Increased Female Representation

As far as female participation goes, we now have about 15% female stevedores, approximately 25% women in management, including operational leadership positions, and most excitingly, 67% of our identified high potential staff are now female. We have women being prepared for Executive positions in Infrastructure and Operations and have made inroads into our engineering and IT areas with female managerial appointments for the first time.

All this positive change has attracted attention. We have featured widely in both the NZ and Australian media and I have been asked to speak at conferences further afield in Europe, Asia and the Americas. I was also humbled at the Women on Boards/ Governance New Zealand national awards to be given the award for Gender Diversity Leadership 2016.

The Inadvertent Role Model

Then a few weeks ago, the media interviewed three of our high potential female managers who had worked at the Port for several years and asked them what had changed for them.
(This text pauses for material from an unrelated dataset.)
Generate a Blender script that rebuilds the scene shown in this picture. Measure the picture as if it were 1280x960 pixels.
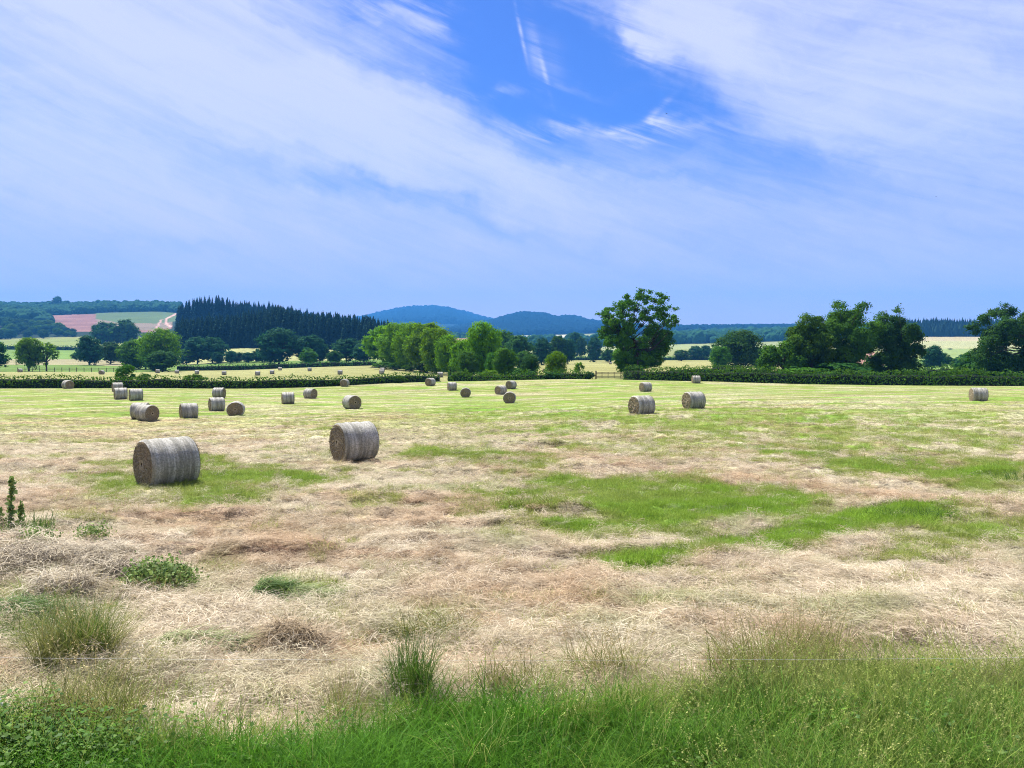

To my surprise they all said that the single biggest factor was having a role model that showed that a women could be a respected member of the Executive team and effect positive change.

I asked them more about this after the interview and for the first time it clicked. Without any deliberate intention, but by following my conscience in addressing the issues, I had inadvertently become a role model for women in the maritime industry. So now I need to ensure that I do not pull up the ladder behind me, by offering a helping hand to ensure that our talented women, of whom there are many, are given the opportunities and recognition they deserve.